— Stated exercise —
Count the lines containing "runs" in the entries underneath, and state that count without anything else.
— Start Material —
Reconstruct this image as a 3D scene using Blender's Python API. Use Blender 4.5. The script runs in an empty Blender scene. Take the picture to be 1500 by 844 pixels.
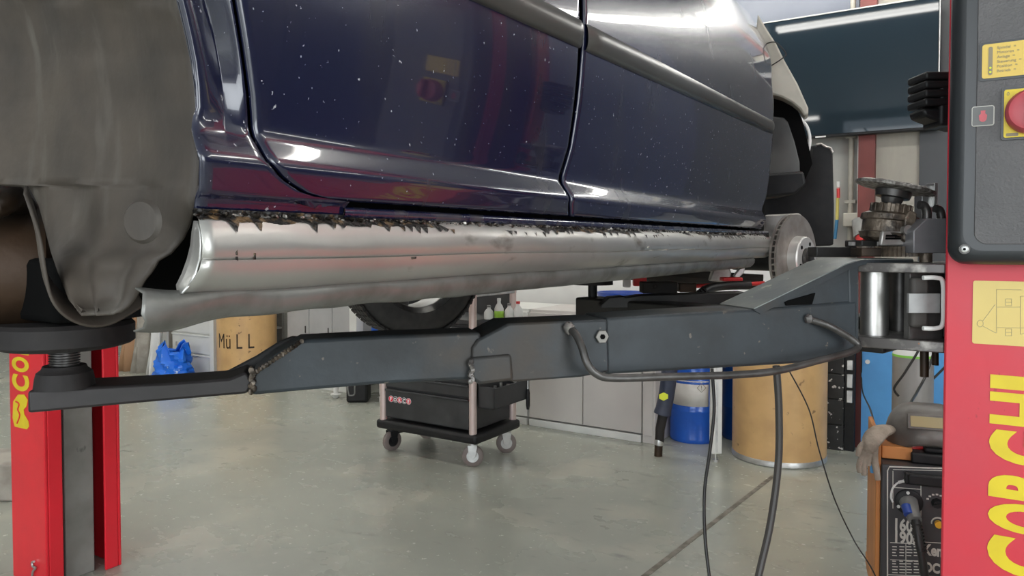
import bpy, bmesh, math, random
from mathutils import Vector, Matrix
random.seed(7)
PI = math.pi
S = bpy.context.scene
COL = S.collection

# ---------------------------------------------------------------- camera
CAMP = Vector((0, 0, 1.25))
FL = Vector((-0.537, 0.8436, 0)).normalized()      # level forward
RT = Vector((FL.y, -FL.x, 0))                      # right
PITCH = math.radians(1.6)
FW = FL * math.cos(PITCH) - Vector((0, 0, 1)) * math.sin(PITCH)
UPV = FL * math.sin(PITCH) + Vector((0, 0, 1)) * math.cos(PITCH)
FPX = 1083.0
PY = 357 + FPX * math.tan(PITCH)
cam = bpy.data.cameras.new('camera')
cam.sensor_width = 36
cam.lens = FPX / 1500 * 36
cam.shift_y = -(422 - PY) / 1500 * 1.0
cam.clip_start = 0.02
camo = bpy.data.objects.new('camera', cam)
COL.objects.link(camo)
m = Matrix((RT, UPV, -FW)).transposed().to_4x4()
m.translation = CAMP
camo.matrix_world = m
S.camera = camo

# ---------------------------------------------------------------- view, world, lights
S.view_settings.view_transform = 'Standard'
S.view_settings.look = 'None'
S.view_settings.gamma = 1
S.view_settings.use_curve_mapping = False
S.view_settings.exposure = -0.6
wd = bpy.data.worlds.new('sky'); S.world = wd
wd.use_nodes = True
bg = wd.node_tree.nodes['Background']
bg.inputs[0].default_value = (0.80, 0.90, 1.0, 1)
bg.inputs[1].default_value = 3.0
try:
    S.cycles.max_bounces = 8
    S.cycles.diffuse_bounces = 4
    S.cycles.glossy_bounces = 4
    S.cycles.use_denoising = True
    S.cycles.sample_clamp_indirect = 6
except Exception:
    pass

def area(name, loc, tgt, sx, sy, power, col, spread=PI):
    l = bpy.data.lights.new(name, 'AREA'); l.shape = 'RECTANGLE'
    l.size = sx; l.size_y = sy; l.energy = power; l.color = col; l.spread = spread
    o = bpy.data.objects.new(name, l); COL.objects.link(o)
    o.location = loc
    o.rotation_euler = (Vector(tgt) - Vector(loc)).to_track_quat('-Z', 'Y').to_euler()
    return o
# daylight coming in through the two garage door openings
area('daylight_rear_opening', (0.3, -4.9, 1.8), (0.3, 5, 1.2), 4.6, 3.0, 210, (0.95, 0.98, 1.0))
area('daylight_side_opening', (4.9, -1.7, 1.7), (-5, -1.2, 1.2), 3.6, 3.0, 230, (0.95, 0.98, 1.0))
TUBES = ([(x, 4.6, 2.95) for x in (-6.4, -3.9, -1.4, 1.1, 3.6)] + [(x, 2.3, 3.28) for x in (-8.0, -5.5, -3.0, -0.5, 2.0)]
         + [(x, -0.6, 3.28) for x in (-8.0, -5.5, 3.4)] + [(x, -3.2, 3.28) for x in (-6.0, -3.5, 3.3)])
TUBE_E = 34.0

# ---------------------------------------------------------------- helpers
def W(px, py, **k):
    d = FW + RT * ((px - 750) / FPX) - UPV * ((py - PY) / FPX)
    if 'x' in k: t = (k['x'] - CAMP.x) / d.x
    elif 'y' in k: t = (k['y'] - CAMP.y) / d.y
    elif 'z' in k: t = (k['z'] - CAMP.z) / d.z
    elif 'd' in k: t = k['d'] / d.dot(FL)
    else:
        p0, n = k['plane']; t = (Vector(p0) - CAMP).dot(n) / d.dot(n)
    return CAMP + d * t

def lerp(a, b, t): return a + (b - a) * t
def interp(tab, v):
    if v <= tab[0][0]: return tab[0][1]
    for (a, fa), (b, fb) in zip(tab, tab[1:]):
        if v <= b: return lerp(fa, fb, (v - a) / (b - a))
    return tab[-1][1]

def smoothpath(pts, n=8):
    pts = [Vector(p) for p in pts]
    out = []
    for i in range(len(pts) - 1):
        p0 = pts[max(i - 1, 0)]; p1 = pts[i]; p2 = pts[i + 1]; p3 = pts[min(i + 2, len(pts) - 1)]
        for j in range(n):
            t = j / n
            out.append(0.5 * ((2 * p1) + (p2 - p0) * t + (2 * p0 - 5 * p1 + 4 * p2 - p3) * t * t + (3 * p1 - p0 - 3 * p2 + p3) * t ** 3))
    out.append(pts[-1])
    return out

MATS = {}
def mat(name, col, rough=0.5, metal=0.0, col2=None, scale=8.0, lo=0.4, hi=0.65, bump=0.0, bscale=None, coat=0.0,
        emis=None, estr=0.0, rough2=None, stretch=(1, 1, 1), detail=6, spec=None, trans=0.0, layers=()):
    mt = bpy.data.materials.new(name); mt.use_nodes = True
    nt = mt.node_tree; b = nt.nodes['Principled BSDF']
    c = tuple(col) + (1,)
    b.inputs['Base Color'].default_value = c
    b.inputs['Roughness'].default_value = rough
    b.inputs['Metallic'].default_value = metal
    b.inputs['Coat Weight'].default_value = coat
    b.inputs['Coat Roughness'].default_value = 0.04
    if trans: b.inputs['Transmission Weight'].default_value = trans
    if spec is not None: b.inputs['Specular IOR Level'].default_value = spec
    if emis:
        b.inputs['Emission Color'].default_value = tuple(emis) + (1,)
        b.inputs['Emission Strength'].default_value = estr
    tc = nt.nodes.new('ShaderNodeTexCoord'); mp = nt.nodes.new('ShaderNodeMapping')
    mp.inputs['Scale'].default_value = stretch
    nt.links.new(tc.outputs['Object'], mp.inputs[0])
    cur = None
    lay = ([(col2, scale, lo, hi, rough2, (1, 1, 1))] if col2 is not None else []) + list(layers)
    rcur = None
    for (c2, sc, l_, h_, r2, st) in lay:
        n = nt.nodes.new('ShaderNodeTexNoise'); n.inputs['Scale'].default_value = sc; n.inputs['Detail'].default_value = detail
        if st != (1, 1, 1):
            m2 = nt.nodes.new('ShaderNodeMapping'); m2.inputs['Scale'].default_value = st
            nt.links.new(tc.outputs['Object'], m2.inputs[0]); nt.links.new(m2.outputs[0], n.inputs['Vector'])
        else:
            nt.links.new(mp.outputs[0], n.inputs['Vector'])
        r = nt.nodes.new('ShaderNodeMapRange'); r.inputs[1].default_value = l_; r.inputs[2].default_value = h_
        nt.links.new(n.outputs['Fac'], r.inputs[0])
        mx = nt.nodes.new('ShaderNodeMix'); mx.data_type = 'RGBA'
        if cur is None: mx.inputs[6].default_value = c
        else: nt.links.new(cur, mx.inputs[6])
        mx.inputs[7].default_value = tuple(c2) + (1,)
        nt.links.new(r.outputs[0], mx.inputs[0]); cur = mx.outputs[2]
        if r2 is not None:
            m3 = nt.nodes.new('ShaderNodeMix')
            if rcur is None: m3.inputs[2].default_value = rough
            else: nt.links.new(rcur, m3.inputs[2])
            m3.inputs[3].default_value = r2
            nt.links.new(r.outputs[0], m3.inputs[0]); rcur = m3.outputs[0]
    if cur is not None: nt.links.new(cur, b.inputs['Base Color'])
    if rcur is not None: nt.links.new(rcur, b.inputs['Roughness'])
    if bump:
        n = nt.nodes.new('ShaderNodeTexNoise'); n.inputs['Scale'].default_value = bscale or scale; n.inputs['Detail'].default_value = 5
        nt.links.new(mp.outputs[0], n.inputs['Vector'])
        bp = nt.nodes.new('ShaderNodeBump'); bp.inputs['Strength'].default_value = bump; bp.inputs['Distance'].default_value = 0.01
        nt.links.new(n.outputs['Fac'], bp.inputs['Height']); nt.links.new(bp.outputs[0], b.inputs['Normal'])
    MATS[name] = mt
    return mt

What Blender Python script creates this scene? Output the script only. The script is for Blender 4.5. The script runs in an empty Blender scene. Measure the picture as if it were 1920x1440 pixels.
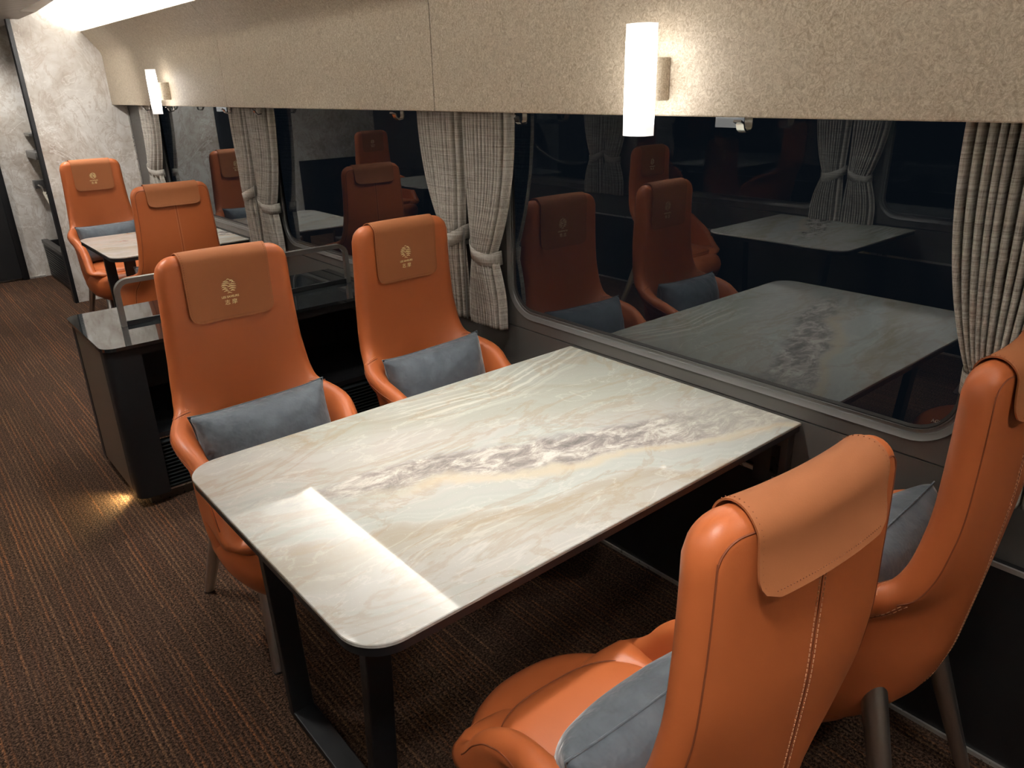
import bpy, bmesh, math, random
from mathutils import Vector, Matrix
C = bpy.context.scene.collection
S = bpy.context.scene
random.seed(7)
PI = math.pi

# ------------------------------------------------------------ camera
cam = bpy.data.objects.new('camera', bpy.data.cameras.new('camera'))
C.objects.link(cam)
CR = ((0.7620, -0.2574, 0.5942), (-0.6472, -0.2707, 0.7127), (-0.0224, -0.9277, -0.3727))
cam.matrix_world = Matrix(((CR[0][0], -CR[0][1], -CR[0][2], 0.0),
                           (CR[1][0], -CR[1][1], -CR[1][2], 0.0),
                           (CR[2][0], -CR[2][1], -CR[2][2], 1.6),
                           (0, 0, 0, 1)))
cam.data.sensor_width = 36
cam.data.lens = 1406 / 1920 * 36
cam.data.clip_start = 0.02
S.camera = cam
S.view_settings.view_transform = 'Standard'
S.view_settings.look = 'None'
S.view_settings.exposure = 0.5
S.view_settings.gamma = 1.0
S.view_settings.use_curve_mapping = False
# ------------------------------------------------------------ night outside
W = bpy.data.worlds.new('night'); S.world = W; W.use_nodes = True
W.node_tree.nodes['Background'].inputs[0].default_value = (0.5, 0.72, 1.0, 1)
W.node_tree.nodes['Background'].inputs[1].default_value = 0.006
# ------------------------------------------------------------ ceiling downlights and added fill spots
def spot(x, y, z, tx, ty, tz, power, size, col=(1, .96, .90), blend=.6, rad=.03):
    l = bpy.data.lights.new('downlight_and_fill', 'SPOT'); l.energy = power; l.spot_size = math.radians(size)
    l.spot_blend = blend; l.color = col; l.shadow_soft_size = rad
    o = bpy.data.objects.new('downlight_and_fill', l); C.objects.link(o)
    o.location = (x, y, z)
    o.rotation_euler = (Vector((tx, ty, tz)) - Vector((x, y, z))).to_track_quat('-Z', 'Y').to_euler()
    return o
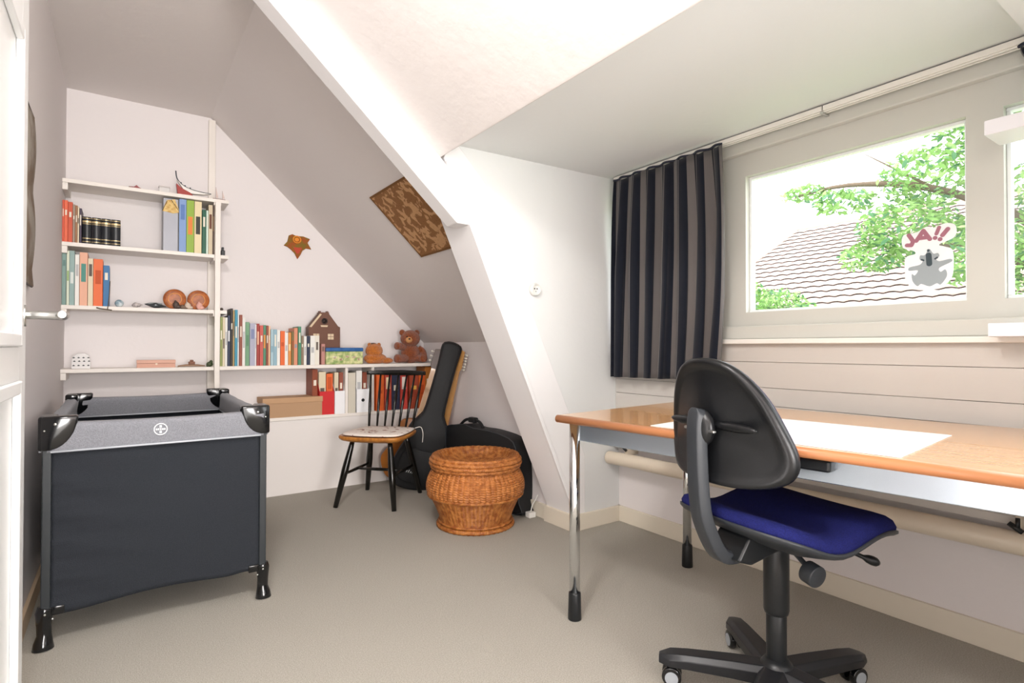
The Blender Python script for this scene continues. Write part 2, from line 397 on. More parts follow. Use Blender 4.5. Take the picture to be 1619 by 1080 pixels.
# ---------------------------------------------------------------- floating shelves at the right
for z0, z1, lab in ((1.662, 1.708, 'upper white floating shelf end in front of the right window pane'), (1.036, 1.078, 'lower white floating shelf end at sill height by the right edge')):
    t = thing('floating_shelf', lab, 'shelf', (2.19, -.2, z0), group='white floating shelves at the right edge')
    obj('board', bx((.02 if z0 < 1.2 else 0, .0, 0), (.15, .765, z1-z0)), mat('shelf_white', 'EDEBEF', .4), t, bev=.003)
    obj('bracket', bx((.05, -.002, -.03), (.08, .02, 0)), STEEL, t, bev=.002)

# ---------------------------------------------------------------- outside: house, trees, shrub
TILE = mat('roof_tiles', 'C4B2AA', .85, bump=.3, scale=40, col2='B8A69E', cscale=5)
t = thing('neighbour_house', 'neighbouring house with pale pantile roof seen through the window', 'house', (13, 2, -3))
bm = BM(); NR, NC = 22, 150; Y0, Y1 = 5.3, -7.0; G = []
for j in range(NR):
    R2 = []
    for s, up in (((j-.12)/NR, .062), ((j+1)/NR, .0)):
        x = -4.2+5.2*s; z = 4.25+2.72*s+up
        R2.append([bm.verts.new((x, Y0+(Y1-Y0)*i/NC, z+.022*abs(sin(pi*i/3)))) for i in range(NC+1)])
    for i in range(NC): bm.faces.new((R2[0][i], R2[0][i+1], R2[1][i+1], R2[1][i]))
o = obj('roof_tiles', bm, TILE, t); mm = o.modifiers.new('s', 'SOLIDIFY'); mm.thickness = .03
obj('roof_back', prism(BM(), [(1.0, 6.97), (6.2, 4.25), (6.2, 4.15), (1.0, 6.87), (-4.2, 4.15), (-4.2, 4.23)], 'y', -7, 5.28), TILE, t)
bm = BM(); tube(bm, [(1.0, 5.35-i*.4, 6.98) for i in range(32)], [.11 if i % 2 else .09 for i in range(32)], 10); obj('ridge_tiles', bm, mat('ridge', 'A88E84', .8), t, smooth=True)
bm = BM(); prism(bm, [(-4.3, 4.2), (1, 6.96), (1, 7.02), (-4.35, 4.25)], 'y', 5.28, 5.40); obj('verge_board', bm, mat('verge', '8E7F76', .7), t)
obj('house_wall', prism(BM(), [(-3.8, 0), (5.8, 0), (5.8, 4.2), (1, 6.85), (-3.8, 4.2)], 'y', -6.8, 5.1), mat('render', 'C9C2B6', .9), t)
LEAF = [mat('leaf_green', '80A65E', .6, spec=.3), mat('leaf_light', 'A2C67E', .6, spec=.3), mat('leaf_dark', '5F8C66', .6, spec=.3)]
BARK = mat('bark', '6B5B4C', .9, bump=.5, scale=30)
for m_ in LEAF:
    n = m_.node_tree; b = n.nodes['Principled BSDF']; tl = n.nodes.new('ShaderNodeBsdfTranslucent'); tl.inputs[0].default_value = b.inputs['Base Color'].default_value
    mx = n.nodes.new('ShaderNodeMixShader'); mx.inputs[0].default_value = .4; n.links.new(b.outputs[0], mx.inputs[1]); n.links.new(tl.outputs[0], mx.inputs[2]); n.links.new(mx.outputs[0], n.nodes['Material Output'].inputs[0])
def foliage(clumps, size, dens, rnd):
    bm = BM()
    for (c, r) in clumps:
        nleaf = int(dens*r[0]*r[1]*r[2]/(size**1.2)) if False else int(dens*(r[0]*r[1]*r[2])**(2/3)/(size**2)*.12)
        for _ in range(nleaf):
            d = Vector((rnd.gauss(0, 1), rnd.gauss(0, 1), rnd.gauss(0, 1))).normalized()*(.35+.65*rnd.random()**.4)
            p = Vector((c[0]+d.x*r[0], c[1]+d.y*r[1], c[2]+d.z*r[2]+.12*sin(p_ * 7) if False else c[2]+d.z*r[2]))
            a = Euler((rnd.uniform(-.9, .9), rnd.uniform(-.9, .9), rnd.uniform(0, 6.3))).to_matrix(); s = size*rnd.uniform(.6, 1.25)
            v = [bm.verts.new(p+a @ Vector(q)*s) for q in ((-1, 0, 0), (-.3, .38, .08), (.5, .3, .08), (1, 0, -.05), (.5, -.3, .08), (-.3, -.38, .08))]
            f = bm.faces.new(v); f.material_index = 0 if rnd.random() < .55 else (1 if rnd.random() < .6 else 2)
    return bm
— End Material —
— Solution for this task —
2